# Task instructions
Below are some records. Retype exactly the lines from the one containing "Write a Blender" through the one containing "f32 = np.float32", both included, skipping every picture.

# Dataset records
- - -

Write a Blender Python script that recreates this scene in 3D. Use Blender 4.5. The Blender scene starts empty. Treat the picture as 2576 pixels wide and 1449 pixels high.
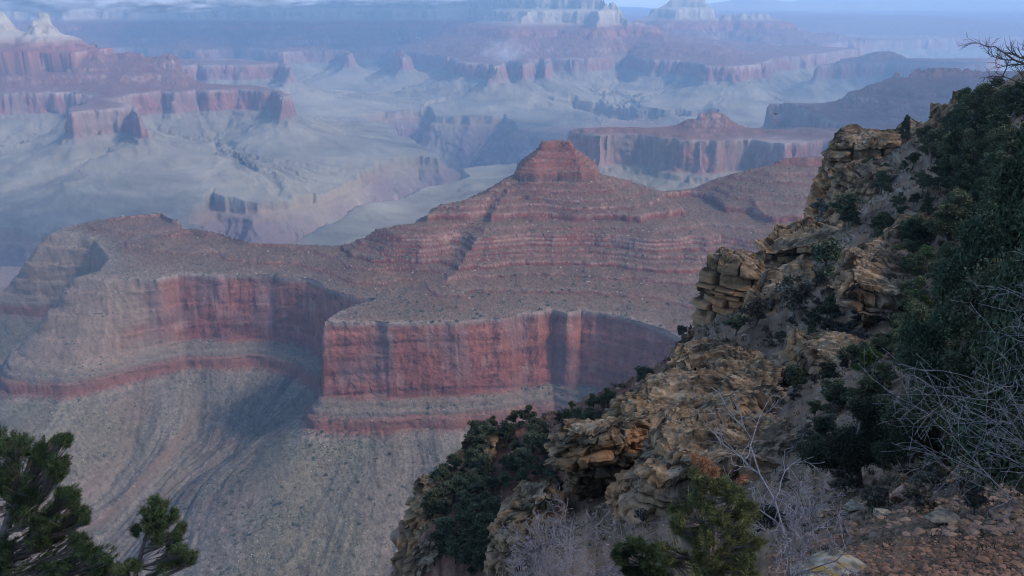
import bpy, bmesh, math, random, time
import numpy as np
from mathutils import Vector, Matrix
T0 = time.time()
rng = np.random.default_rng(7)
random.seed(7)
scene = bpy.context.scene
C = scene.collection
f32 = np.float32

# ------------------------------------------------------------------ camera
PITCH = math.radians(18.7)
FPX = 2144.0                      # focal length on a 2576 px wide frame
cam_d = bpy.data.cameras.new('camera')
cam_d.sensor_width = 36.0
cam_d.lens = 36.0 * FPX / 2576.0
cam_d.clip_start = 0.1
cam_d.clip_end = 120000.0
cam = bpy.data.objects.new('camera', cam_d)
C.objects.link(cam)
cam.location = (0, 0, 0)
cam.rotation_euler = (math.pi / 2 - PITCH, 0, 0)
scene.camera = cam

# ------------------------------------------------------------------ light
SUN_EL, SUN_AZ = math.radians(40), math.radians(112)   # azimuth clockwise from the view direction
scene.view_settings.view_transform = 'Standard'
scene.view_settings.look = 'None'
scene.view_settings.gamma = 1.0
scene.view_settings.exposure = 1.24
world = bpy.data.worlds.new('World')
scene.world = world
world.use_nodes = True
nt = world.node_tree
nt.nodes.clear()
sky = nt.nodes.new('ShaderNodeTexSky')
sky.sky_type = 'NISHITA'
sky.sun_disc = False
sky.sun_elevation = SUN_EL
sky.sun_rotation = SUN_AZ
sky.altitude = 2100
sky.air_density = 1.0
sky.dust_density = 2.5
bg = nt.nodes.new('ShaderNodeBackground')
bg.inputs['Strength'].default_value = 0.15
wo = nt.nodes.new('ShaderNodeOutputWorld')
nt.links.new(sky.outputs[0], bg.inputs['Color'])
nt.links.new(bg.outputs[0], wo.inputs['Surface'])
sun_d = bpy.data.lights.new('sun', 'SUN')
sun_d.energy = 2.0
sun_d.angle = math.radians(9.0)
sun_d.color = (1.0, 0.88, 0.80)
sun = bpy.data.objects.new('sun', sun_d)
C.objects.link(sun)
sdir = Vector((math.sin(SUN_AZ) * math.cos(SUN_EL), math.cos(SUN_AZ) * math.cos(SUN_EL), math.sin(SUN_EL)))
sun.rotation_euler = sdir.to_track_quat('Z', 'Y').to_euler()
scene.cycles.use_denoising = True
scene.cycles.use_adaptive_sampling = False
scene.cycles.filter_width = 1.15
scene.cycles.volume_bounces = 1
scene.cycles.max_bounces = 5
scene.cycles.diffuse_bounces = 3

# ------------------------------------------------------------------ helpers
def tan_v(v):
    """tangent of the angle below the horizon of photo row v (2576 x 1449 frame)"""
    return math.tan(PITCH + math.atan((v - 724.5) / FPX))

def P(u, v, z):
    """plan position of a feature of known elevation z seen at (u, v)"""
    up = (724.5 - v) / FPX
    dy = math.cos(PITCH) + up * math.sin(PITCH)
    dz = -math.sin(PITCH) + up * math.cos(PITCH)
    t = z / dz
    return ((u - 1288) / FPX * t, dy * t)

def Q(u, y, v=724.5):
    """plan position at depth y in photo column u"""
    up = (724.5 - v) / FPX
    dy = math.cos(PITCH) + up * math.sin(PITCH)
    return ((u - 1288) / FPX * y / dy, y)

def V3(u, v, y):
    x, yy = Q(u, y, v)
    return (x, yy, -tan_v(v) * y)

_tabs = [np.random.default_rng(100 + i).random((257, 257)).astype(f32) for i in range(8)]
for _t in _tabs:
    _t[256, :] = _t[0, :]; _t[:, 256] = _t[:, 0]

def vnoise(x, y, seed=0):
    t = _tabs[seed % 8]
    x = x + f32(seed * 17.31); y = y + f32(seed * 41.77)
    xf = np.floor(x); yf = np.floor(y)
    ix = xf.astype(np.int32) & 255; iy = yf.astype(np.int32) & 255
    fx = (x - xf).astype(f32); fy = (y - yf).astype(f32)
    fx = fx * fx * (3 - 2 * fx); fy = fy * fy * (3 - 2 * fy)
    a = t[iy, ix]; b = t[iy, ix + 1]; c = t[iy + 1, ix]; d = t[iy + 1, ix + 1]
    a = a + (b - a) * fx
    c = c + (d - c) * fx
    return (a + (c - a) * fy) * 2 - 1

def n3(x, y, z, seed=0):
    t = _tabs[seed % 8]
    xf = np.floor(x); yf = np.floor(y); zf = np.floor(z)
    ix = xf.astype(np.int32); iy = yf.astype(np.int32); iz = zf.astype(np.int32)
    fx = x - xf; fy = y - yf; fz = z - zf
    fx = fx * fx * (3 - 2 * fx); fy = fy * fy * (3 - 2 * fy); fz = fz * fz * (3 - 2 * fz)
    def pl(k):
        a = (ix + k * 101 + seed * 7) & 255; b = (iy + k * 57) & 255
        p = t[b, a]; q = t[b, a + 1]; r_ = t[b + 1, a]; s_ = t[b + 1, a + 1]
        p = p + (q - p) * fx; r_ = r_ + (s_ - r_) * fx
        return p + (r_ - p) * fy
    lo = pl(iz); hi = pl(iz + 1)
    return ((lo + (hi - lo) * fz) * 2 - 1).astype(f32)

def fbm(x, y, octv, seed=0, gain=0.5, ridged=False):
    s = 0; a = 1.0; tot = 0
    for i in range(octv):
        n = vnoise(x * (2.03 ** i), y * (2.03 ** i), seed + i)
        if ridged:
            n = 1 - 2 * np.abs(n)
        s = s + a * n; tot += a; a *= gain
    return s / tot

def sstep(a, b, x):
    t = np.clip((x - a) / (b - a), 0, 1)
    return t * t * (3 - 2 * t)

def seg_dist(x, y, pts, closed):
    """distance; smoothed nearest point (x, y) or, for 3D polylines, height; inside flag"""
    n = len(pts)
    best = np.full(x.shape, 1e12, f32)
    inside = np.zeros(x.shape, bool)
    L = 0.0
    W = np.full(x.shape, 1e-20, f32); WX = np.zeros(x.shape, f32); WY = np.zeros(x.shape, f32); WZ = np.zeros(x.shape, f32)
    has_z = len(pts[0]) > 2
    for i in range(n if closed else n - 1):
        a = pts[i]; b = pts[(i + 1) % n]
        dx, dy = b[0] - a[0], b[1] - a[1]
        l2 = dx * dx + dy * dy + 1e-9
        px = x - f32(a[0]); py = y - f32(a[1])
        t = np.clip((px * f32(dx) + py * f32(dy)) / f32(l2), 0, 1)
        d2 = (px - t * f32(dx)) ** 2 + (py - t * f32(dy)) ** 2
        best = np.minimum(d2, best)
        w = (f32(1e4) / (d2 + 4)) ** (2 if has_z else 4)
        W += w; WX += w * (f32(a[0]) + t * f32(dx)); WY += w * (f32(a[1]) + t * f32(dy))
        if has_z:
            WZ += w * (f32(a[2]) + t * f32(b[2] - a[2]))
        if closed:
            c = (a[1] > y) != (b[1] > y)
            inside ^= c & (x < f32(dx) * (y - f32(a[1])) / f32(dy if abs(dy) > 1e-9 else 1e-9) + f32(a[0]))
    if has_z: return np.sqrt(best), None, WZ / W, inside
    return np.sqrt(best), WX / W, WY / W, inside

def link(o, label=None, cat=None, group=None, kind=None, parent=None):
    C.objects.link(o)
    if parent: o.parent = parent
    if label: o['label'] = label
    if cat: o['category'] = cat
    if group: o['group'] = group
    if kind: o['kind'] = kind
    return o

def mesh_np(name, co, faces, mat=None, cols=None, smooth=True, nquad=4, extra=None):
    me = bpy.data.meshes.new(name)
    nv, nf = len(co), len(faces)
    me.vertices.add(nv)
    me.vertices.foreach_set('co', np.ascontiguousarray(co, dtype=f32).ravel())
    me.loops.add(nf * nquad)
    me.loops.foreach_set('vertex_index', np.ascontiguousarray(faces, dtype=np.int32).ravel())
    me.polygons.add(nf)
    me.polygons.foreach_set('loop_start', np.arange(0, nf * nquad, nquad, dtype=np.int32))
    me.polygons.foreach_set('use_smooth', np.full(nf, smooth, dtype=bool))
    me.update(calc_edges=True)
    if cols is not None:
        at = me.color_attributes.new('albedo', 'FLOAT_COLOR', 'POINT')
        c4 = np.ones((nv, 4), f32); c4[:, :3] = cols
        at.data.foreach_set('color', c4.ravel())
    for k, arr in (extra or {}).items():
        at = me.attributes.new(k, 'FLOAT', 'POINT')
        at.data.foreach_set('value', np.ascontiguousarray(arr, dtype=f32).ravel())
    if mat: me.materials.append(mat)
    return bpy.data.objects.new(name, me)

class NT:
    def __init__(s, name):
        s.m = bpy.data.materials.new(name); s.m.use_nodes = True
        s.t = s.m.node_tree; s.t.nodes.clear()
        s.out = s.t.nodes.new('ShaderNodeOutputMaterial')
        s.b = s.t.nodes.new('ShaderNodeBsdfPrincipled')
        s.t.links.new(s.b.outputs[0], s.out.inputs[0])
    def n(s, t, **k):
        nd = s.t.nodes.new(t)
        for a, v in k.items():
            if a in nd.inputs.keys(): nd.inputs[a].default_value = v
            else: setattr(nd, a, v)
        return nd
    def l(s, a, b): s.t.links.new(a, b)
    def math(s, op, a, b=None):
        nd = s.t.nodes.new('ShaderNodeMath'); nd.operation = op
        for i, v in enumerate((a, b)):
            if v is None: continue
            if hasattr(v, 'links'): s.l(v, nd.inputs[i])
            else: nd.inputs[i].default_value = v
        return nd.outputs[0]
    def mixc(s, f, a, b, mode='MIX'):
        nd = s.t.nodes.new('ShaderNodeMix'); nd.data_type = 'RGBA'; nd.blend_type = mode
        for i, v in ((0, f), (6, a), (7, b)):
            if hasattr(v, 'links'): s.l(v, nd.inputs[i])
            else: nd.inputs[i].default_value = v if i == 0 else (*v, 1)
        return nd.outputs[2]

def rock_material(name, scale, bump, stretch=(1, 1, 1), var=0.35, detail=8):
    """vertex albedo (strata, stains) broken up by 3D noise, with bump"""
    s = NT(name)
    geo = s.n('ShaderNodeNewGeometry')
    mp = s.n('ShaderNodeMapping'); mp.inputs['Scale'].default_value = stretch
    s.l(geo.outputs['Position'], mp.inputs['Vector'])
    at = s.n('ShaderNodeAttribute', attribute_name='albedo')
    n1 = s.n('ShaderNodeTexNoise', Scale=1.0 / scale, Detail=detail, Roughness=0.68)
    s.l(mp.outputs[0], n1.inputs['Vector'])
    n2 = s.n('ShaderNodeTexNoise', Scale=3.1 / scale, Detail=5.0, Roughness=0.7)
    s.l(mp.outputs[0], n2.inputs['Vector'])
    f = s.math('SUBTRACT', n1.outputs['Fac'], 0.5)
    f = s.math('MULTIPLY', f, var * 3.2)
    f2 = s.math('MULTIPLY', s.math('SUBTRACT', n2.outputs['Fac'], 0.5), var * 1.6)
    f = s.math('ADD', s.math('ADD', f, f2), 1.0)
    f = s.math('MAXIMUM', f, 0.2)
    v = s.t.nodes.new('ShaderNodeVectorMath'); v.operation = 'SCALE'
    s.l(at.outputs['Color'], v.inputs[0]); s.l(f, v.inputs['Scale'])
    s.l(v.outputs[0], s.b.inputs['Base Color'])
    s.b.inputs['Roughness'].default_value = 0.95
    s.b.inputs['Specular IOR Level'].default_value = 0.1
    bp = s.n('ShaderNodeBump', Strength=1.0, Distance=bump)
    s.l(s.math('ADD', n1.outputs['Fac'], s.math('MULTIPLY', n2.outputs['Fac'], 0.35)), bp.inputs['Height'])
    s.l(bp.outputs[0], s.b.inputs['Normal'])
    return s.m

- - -

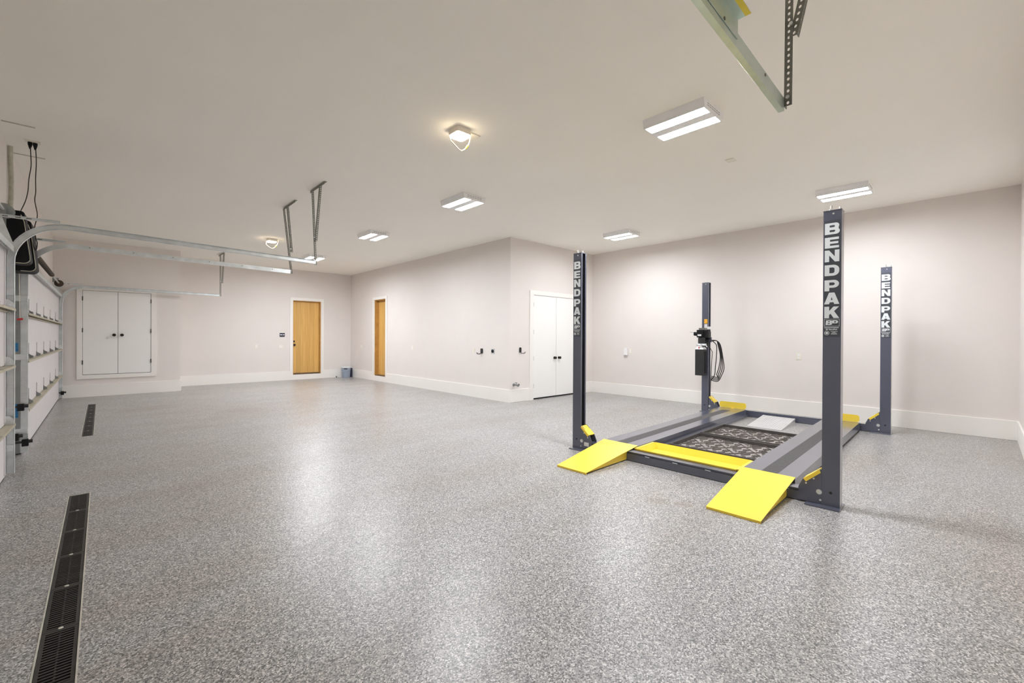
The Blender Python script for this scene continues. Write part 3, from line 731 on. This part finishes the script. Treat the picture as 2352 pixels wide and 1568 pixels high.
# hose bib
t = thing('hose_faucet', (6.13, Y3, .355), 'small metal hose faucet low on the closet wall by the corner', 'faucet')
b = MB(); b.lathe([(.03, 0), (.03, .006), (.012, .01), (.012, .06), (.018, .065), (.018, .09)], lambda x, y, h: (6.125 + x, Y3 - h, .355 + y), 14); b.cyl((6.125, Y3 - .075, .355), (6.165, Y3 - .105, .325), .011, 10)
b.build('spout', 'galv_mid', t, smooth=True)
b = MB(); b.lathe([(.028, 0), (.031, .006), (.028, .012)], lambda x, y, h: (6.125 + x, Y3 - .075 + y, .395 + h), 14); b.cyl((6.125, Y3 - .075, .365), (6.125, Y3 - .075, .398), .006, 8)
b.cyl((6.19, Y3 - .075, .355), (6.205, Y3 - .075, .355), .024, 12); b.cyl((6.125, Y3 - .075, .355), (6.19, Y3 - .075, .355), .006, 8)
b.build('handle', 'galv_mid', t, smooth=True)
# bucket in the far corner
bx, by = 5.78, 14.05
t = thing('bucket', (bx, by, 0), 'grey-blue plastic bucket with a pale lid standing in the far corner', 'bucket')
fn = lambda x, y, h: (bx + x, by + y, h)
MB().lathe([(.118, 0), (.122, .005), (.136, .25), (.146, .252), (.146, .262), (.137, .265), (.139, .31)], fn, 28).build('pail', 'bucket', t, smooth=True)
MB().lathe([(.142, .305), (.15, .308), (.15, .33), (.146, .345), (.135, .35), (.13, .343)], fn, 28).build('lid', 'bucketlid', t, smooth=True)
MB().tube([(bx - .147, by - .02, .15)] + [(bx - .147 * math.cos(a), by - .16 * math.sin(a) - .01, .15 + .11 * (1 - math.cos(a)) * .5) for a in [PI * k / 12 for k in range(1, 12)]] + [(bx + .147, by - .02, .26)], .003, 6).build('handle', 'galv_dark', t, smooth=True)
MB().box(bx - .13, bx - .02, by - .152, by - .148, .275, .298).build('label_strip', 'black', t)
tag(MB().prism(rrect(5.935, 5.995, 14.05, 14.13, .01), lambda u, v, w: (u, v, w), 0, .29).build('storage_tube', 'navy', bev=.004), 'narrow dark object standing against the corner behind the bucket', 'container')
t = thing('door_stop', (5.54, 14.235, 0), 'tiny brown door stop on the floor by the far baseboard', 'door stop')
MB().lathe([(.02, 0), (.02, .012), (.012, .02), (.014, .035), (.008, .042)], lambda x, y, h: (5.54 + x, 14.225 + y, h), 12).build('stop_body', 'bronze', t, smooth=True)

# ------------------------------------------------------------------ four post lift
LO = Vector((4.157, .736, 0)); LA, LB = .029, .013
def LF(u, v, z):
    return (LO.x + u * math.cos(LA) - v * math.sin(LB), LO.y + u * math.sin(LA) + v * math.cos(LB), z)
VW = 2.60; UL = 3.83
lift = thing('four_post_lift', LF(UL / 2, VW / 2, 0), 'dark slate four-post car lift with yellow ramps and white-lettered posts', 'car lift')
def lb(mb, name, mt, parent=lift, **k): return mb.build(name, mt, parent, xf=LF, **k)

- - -

# Answer to the task
Write a Blender Python script that recreates this scene in 3D. Use Blender 4.5. The Blender scene starts empty. Treat the picture as 2576 pixels wide and 1449 pixels high.
import bpy, bmesh, math, random, time
import numpy as np
from mathutils import Vector, Matrix
T0 = time.time()
rng = np.random.default_rng(7)
random.seed(7)
scene = bpy.context.scene
C = scene.collection
f32 = np.float32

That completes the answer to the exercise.